Despite what the other idiot said if you have chickens you will have predators and if AIR can get in your pen they will eventually find a way in. Since you mention it ate the egg you left that points to racoon or possum and since you haven't caught it yet I'm thinking racoon. They are VERY difficult to trap; if you've caught them in a cage trap before you were lucky. Possums are pretty stupid and trapped easily. Usually once the offending animal is neutralized you are ok for a time. My chickens now roost at night in houses with floors and I close them up, but you still have to have ventilation so there are windows which are pretty high off the ground. It doesn't happen often, but there are times when a racoon gets in the house through one of those windows(may be once a year). The offending animal is neutralized and we have no more problems for a long time. My best defense has been my dog who barks at every noise!! Real carnage happens when I forget to close them up (which after one night of total losses I don't forget any more!!)

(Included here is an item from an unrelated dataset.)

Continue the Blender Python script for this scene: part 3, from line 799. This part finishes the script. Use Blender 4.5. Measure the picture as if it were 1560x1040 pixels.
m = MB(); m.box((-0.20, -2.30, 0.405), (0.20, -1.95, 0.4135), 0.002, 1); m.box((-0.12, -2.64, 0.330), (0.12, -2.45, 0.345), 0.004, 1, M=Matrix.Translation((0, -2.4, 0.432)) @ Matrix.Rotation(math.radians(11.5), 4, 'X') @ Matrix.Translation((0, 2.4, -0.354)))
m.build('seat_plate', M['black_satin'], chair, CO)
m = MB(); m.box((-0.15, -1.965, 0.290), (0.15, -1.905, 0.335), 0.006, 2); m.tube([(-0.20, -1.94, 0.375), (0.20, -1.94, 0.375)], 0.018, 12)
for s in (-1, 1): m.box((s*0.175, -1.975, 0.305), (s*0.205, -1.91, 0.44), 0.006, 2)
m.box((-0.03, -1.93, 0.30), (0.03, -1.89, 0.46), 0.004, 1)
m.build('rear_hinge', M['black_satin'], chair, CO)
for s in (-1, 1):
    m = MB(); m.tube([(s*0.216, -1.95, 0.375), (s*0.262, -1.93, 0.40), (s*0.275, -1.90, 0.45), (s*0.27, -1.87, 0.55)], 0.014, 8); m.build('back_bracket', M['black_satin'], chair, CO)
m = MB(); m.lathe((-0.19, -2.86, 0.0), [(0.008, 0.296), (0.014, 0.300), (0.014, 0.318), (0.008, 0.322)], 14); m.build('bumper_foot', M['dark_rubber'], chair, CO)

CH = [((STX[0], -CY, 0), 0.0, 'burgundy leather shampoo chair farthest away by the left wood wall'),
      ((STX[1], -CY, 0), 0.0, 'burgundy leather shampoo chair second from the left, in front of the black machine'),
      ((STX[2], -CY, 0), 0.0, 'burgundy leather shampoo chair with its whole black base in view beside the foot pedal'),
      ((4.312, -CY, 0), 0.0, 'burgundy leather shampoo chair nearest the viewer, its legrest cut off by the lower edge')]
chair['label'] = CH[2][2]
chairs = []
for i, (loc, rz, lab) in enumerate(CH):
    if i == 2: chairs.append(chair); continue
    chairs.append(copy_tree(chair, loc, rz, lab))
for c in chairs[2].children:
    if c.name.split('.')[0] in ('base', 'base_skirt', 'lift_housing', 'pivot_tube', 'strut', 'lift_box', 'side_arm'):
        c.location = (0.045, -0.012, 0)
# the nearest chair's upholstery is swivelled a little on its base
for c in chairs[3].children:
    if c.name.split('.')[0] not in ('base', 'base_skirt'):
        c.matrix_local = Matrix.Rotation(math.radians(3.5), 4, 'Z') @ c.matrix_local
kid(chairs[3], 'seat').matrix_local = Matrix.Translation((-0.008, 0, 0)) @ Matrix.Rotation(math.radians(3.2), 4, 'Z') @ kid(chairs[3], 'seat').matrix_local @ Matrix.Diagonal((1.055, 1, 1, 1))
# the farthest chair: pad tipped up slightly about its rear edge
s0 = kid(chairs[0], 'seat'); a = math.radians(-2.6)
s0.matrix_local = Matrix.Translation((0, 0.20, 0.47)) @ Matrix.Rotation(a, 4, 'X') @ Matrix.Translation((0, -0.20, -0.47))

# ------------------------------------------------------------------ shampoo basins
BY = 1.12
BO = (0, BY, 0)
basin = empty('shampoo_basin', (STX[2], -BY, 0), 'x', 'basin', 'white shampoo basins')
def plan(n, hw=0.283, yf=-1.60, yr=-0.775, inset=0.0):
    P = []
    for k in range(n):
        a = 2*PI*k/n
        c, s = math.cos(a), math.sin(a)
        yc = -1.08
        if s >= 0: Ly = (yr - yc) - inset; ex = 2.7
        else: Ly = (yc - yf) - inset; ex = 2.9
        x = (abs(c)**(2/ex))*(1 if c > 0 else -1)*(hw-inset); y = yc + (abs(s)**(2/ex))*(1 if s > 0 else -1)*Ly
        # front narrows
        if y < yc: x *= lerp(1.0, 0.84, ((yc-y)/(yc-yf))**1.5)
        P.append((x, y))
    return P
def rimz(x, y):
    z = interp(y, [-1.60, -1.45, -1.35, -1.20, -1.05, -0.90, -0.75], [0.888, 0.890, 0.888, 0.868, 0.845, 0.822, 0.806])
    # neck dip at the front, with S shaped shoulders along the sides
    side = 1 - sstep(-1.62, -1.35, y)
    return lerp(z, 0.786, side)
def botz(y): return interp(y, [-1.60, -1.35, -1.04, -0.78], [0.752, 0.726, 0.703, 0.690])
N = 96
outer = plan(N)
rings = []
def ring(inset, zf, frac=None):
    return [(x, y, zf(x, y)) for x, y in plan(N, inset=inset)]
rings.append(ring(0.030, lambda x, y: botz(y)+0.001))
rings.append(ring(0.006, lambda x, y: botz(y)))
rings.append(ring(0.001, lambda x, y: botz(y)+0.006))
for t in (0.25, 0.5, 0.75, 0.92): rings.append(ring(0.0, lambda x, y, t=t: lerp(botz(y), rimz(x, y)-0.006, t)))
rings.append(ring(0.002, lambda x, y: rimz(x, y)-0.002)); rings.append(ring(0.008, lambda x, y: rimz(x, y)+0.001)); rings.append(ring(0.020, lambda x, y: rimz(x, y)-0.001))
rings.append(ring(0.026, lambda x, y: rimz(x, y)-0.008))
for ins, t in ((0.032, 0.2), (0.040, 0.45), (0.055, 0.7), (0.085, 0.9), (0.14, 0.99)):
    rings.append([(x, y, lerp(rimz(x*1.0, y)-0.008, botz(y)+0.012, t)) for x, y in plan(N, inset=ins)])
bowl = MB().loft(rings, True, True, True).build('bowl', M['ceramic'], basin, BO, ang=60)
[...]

Can't believe DNR wants to know the animal BEFORE you trap it, LOL! Oh well..... I don't remember them asking me that...
I believe the reason the predator is no longer getting in (after eating the egg) is that it doesn't see/smell them in there at night? Why work at getting in if there isn't anything to get. I bet if I left them in at night that predator would get in again.

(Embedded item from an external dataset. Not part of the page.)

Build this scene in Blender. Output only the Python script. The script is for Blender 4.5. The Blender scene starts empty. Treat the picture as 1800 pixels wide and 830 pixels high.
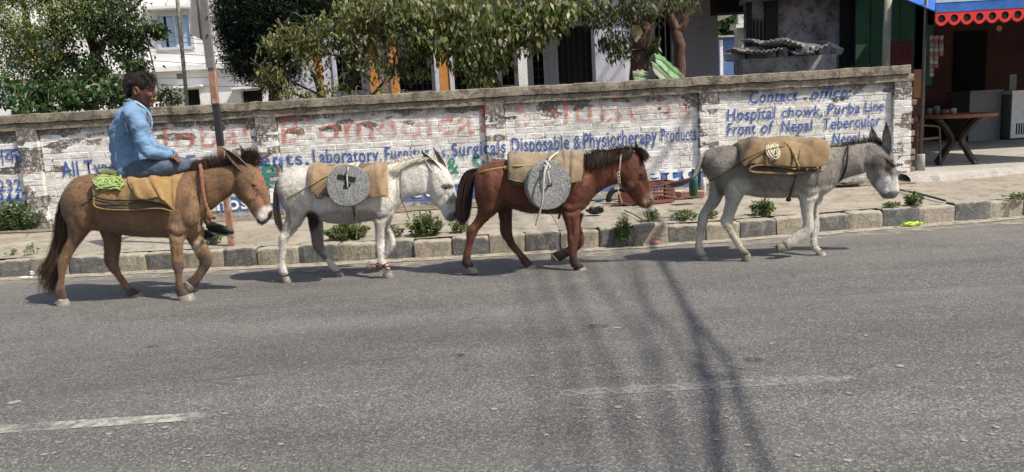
import bpy, math, random
import numpy as np
from mathutils import Vector, Matrix, noise as mnoise
random.seed(7); RNG = np.random.default_rng(7)
SC = bpy.context.scene
COL = SC.collection
# ------------------------------------------------------------------ camera
FPX = 1350.0; CX = 900.0; CY = 415.0; CAMH = 1.4
TH = math.atan(218/1350.0); RO = math.radians(3.2)
Fw = Vector((0, math.cos(TH), -math.sin(TH)))
R0 = Vector((1, 0, 0)); U0 = Vector((0, math.sin(TH), math.cos(TH)))
Rt = R0*math.cos(RO) - U0*math.sin(RO); Up = R0*math.sin(RO) + U0*math.cos(RO)
cam_d = bpy.data.cameras.new('camera'); cam = bpy.data.objects.new('camera', cam_d); COL.objects.link(cam)
cam_d.sensor_width = 36; cam_d.lens = 36*FPX/1800; cam_d.clip_end = 2000; cam_d.clip_start = .05
m = Matrix((Rt, Up, -Fw)).transposed().to_4x4(); m.translation = Vector((0, 0, CAMH)); cam.matrix_world = m
SC.camera = cam
SC.view_settings.view_transform = 'Standard'; SC.view_settings.look = 'None'
SC.view_settings.exposure = 0.45; SC.view_settings.gamma = 1
# ------------------------------------------------------------------ light
SUN_TO = Vector((0.70, -0.36, 1.0)).normalized()      # direction towards the sun
sun_d = bpy.data.lights.new('sun', 'SUN'); sun_o = bpy.data.objects.new('sun', sun_d); COL.objects.link(sun_o)
sun_d.energy = 4.6; sun_d.angle = math.radians(.53); sun_d.color = (1, .93, .81)
sun_o.rotation_euler = (-SUN_TO).to_track_quat('-Z', 'Y').to_euler(); sun_o.location = (0, 0, 30)
W = bpy.data.worlds.new('World'); SC.world = W; W.use_nodes = True
nt = W.node_tree; sky = nt.nodes.new('ShaderNodeTexSky'); sky.sky_type = 'NISHITA'; sky.sun_disc = False
sky.sun_elevation = math.asin(SUN_TO.z); sky.sun_rotation = math.atan2(SUN_TO.x, SUN_TO.y)
sky.air_density = 1.2; sky.dust_density = 2.5; sky.ozone_density = 1
bg = nt.nodes['Background']; bg.inputs[1].default_value = .12
nt.links.new(sky.outputs[0], bg.inputs[0])

def ray(px, py):
    return Fw*FPX + Rt*(px-CX) - Up*(py-CY)
def onZ(px, py, z=0.0):
    d = ray(px, py); t = (z-CAMH)/d.z
    return Vector((0, 0, CAMH)) + d*t
def onY(px, py, Y):
    d = ray(px, py); return Vector((0, 0, CAMH)) + d*(Y/d.y)
def mpp(Y):            # metres per photo pixel near depth Y
    return Y/FPX

# ------------------------------------------------------------------ scene helpers
def link(o, parent=None):
    COL.objects.link(o)
    if parent is not None:
        o.parent = parent
        o.matrix_parent_inverse = Matrix.Translation(-parent.location) if parent.type == 'EMPTY' else Matrix.Identity(4)
    return o
def tag(o, label=None, cat=None, group=None, kind=None):
    if label: o['label'] = label
    if cat: o['category'] = cat
    if group: o['group'] = group
    if kind: o['kind'] = kind
    return o
def thing(name, label, cat, loc=(0, 0, 0), group=None):
    o = bpy.data.objects.new(name, None); COL.objects.link(o); o.location = loc; o.empty_display_size = .1
    return tag(o, label, cat, group)
def mkmesh(name, V, Fc, mat, smooth=False):
    me = bpy.data.meshes.new(name)
    V = np.asarray(V, dtype=np.float64).reshape(-1, 3)
    me.from_pydata(V.tolist() if len(V) < 200 else V, [], Fc if isinstance(Fc, list) else Fc.tolist())
    if mat: me.materials.append(mat)
    if smooth: me.shade_smooth()
    me.update(); return me
def fastmesh(name, V, Fc, mat, smooth=False):
    """V (n,3), Fc (m,k) with constant k"""
    me = bpy.data.meshes.new(name); V = np.asarray(V, np.float32); Fc = np.asarray(Fc, np.int32)
    me.vertices.add(len(V)); me.vertices.foreach_set('co', V.ravel())
    k = Fc.shape[1]; me.loops.add(Fc.size); me.loops.foreach_set('vertex_index', Fc.ravel())
    me.polygons.add(len(Fc)); me.polygons.foreach_set('loop_start', np.arange(0, Fc.size, k, dtype=np.int32))
    me.update(calc_edges=True)
    if mat: me.materials.append(mat)
    if smooth: me.shade_smooth()
    return me
class MB:
    def __init__(s): s.v = []; s.f = []
    def add(s, V, Fc):
        n = len(s.v); s.v.extend([tuple(p) for p in V]); s.f.extend([tuple(i+n for i in f) for f in Fc]); return s
    def box(s, x0, x1, y0, y1, z0, z1, M=None, j=0):
        P = [Vector((x, y, z)) for z in (z0, z1) for y in (y0, y1) for x in (x0, x1)]
        if j: P = [p+Vector((random.uniform(-j, j), random.uniform(-j, j), random.uniform(-j, j))) for p in P]
        if M is not None: P = [M @ p for p in P]
        return s.add(P, [(0, 2, 3, 1), (4, 5, 7, 6), (0, 1, 5, 4), (2, 6, 7, 3), (0, 4, 6, 2), (1, 3, 7, 5)])
    def tube(s, pts, r, n=8, cap=True):
        pts = [Vector(p) for p in pts]; rs = r if hasattr(r, '__len__') else [r]*len(pts)
        V = []; up = None
        for i, p in enumerate(pts):
            t = (pts[min(i+1, len(pts)-1)]-pts[max(i-1, 0)]).normalized()
            if up is None:
                up = Vector((0, 0, 1)) if abs(t.z) < .9 else Vector((1, 0, 0))
            a = t.cross(up).normalized(); b = a.cross(t).normalized(); up = b
            for k in range(n):
                an = 2*math.pi*k/n; V.append(p+(a*math.cos(an)+b*math.sin(an))*rs[i])
        Fc = [(i*n+k, i*n+(k+1) % n, (i+1)*n+(k+1) % n, (i+1)*n+k) for i in range(len(pts)-1) for k in range(n)]
        if cap: Fc += [tuple(range(n-1, -1, -1)), tuple((len(pts)-1)*n+k for k in range(n))]
        return s.add(V, Fc)
    def loft(s, rings, cap=True):
        n = len(rings[0]); V = [p for r in rings for p in r]
        Fc = [(i*n+k, i*n+(k+1) % n, (i+1)*n+(k+1) % n, (i+1)*n+k) for i in range(len(rings)-1) for k in range(n)]
        if cap: Fc += [tuple(range(n-1, -1, -1)), tuple((len(rings)-1)*n+k for k in range(n))]
        return s.add(V, Fc)
    def lathe(s, c, prof, n=20, axis='Z', M=None):
        rings = []
        for (r, h) in prof:
            ring = []
            for k in range(n):
                a = 2*math.pi*k/n
                p = Vector((r*math.cos(a), r*math.sin(a), h)) if axis == 'Z' else Vector((r*math.cos(a), h, r*math.sin(a)))
                if M is not None: p = M @ p
                ring.append(p+Vector(c))
            rings.append(ring)
        return s.loft(rings)
    def poly_extrude(s, pts, d):
        """pts list of Vector outline, d Vector"""
        n = len(pts); V = [Vector(p) for p in pts]+[Vector(p)+Vector(d) for p in pts]
        return s.add(V, [tuple(range(n)), tuple(range(2*n-1, n-1, -1))]+[(k, (k+1) % n+0, (k+1) % n+n, k+n) for k in range(n)])
    def mesh(s, name, mat, smooth=False):
        me = bpy.data.meshes.new(name); me.from_pydata([tuple(v) for v in s.v], [], s.f); me.materials.append(mat)
        me.update()
        import bmesh as bmm
        b = bmm.new(); b.from_mesh(me); bmm.ops.recalc_face_normals(b, faces=b.faces); b.to_mesh(me); b.free()
        if smooth: me.shade_smooth()
        return me
    def build(s, name, mat, parent=None, smooth=False):
        return link(bpy.data.objects.new(name, s.mesh(name, mat, smooth)), parent)
def place(name, me, parent=None):
    return link(bpy.data.objects.new(name, me), parent)
def bevel(o, w=.004, seg=2):
    b = o.modifiers.new('bevel', 'BEVEL'); b.width = w; b.segments = seg; b.limit_method = 'ANGLE'; return o
def catmull(pts, sub=6):
    P = [np.array(p, float) for p in pts]; P = [2*P[0]-P[1]]+P+[2*P[-1]-P[-2]]; out = []
    for i in range(1, len(P)-2):
        for t in np.arange(0, 1, 1/sub):
            a, b, c, d = P[i-1], P[i], P[i+1], P[i+2]
            out.append(.5*((2*b)+(-a+c)*t+(2*a-5*b+4*c-d)*t*t+(-a+3*b-3*c+d)*t**3))
    out.append(P[-2]); return out
def lerp(a, b, t): return a+(b-a)*t
def interp(x, xs, ys): return float(np.interp(x, xs, ys))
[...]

I am trying to predator-proof a 13'x26' pen with a roof. Not just an enclosed roosting area for them to sleep at night. I think the chickens do better roosting in open air Spring-Fall. So part of my problem is that the pen is so large that materials for hardware cloth alone can be high.
Hopefully soon I'll have the trail cam to SEE what is coming by. The fact that they want to KNOW what it is before I trap forces people to a) stay up all night waiting to see what it is, b) install a trail cam to see what it is, or (more likely) c) trap it then call to say they SAW a raccoon, all the while they have the raccoon in the trap, then they have to wait until the next day to say come get the raccoon? So the critter stays in a cage for potentially 2 days (or more) which is unfair to the critter (and probably illegal).
Only caught stray/feral cats the first 2 days then nothing. Stopped setting the traps. I don't want to LURE wild critters to my property by providing baited traps.